Question

Two different coils have self inductance $8mH$ and $2mH$. The current in both coils are increased at the same constant rate. The ratio of the induced emf in the coil is:
A. $4:1$
B. $1:4$
C. $1:2$
D. $2:1$

Answer 1

Hint -Relation between self inductance and electro-motive force (emf’s) is
$L=-\frac{e}{\left( \frac{\Delta i}{\Delta t} \right)}$
Where $L=$ Self inductance, $e=$ Electromotive force and $\frac{\Delta i}{\Delta t}=$ Rate of change of current

Complete step-by-step solution :
Self induction:- The phenomenon of electromagnetic induction in which, on changing the current in a coil, an opposing induced emf is set up in that every coil is self induction.
$L=-\frac{e}{\left( \frac{\Delta i}{\Delta t} \right)}$
The S.I unit of self induction is henry (H).
Let us consider two coils, have self induction respectively ${{L}_{1}}$ and ${{L}_{2}}$
${{L}_{1}}=8mH=8\times {{10}^{-3}}H$
${{L}_{2}}=2mH=2\times {{10}^{-3}}H$
Current is increased in both the coils at the same rate.

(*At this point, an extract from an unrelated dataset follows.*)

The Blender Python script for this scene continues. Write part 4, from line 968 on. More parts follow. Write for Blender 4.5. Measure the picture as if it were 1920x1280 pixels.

It means that $\left( \frac{\Delta i}{\Delta t} \right)$ is the same for both.
For first coil
${{L}_{1}}=8mH=8\times {{10}^{-3}}H$
Use the formula
${{e}_{1}}=-{{L}_{1}}\left( \frac{\Delta i}{\Delta t} \right)$
${{e}_{1}}=-8\times {{10}^{-3}}\left( \frac{\Delta i}{\Delta t} \right)$ …………….(1)
For second coil
${{L}_{2}}=2\times {{10}^{-3}}H$
${{e}_{2}}=-{{L}_{2}}\left( \frac{\Delta i}{\Delta t} \right)$
${{e}_{2}}=-2\times {{10}^{-3}}\left( \frac{\Delta i}{\Delta t} \right)$ …………..(2)
The equation (1) divided by equation (2)
$\frac{{{e}_{1}}}{{{e}_{2}}}=\frac{-8\times {{10}^{-3}}\times \left( \frac{\Delta i}{\Delta t} \right)}{-2\times {{10}^{-3}}\times \left( \frac{\Delta i}{\Delta t} \right)}$
$\frac{{{e}_{1}}}{{{e}_{2}}}=\frac{4}{1}$
${{e}_{1}}:{{e}_{2}}=4:1$

Note:
The value of $\left( \frac{\Delta i}{\Delta t} \right)$ does not take different for different coils because in this question the rate of current increases is constant.